Aspiring MBAs: Do You Need to Scrub Your Social Media Profile?

The social media antics of MBA applicants are fast becoming a new area of scrutiny for admissions officials at many top business schools. In fact, one prominent MBA admissions consulting firm has even begun to offer a  “social media audit” to prepare for applicants for Google and Facebook searches by admissions teams.

The company, Chicago-based The MBA Exchange, combs the Internet for damaging information left on websites by applicants or their friends: from a Foursquare check-in at a strip club to a Flickr photo of drunken friends at an out-of-control house party.

Dan Bauer, managing director of The MBA Exchange, says he came up with the  idea for the service last summer after visiting with several admissions officials at top business schools.

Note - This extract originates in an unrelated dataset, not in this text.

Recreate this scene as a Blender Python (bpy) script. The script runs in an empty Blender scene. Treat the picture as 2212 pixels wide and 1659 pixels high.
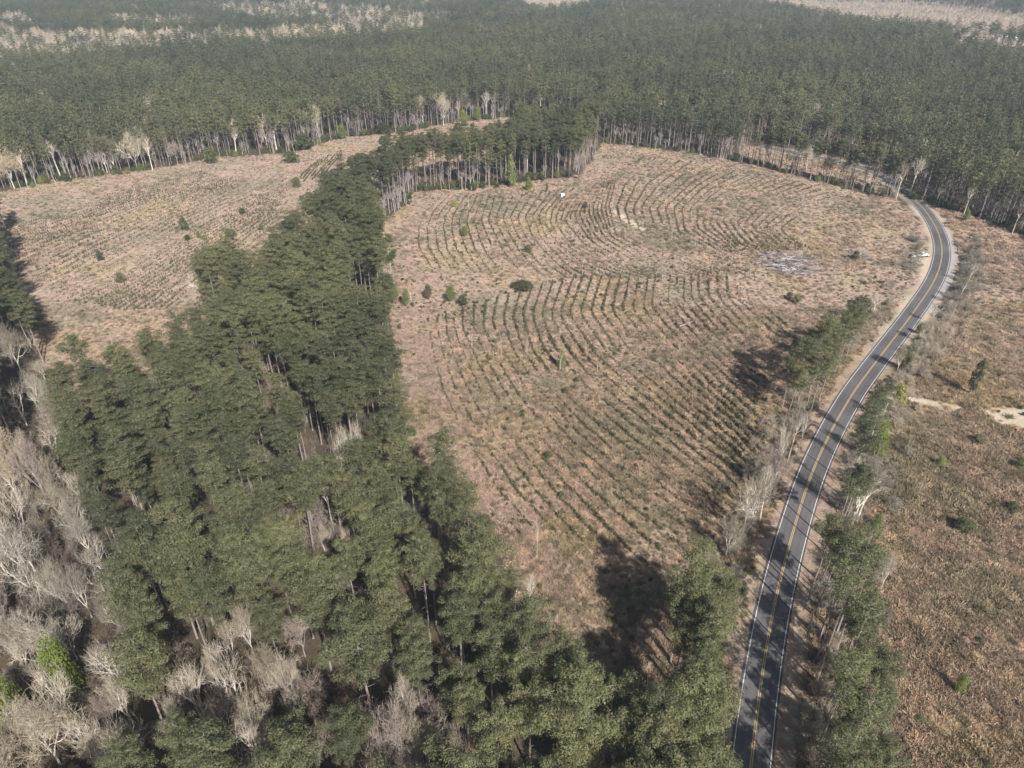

“We realized there is a growing trend among B-schools to go beyond the submitted application by also exploring a candidate’s social media profile,” says Bauer. “The admissions staff wants to see how future MBAs present themselves on Facebook, LinkedIn, and Twitter. “

Bauer and his consultants then began asking their clients how carefully they managed their own social networking profiles. “The response was nearly universal: ‘I’m really not sure,’” he says. “It’s not just what applicants post, but also what has been posted about them — or about others with the same name — that can jeopardize their chances for MBA admission.”

Harvard Business School, through a spokesperson, confirmed that it now does Internet searches on applicants. However, most business schools do not have a pro-active policy of online screening but are likely to do so if something seems amiss in the formal application.

“We don’t systematically Google applicants or look up people on Facebook,” says Lisa Beisser, senior associate director of MBA admissions at North Carolina’s Kenan-Flagler Business School. “But if something strange comes up in an applicant’s essay, we will check a Facebook page.”

Stanford’s Graduate School of Business also lacks a “specific policy or procedure to systematically review the social media sites of each applicant,” according to a spokesperson. But “if something like this were brought to an admissions officer’s attention, it would be dealt with on a case-by-case basis just as all the information we have on any given candidate is,” the Stanford official says.

Some tech savvy applicants, using reverse search techniques, have told other admissions consultants that they discovered that some business schools were doing Google searches on their names. At many top business schools, including Chicago’s Booth and the Wharton School, second-year students and alumni often screen and interview applicants. They may be far more likely to perform a Google search on someone they’re evaluating for admission.


“Admission decisions are so subjective,” adds Beisser. “Many are looking for a reason to admit or deny so it could push someone over the edge.” So far, says Bauer that his firm has uncovered several near-catastrophic boo-boos by current applicants to several top-tier MBA programs, including Harvard, Stanford, Wharton and Columbia. Some examples:

-An applicant who unfortunately shares the same name as a convicted murderer.

-An applicant who had featured photos on Flickr of himself proudly posing in front of a “shoppe” in Amsterdam’s infamous red-light district.